After School Certificate, I dropped French but continued on with Japanese. In complete honesty, this continuation was more related to the 6th Form trip to Japan than any other reason. I had enjoyed learning new languages so in 6th Form I started learning te reo Māori. I felt that this was something with a closer relation to home and I was starting to understand that it was a taonga to Aotearoa. This was only the beginning of my conscientisation (Freire, 1970) though. Proper understanding happened many decades later.

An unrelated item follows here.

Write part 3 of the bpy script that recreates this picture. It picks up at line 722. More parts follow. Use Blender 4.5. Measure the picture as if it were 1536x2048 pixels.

Because te reo Māori was not actually offered as a subject at my high school I had to do it through the correspondence school. As I was the only one doing it, I had my own little study room where I went to four periods a week to complete the little workbooks that were sent to me from the correspondence school. I still had nowhere to practice it or make any real links to my life - no one I knew spoke it and it definitely wasn’t used at my school at all. I was shut off in a little room to complete tasks independently. As expected, this didn’t last. There was no support given to me, no value shown to the mahi I was doing. The power was held by the other more ‘valuable’ languages that were offered within the school.
Me as the interpellator…
When my daughter was 16 years old she wanted to leave school. She was struggling with mental health issues, had already moved from one high school to another and was finding the whole aspect of full school days overwhelming and uncomfortable. All through my life there had been a heavy focus on getting an education, needing an education to be a valued member of society and gaining tertiary qualifications (preferably a degree) to then get an ‘accepted’ job or career. This interpellation about sticking within the lines and following the same pathway was strong and one I had followed myself. Because I had been successful on this pathway, I felt that my daughter should follow it too. This caused some friction and tension between us and some disappointment from me. My daughter felt the same way about me, disappointment. Probably related to the fact that I was more interested in what I thought ‘should’ happen rather than thinking about her as an individual and what she needed at that moment. I was convinced that you couldn’t have a happy life if you didn’t finish school, if you didn’t get some kind of qualification. It was her father who sat me down and reminded me that he hadn’t finished school, was now a very successful business owner and doing something he loved. I started to realise that I was the one who needed to change their thinking. I was the one who had this pre-conceived idea of what life would look like. I had been interpellated into conforming to an ideal, perpetuated by my own family, my own portion of society. One month after finishing school she was a completely different, much more relaxed and happy person. Interpellation definitely would not have caused a positive outcome here!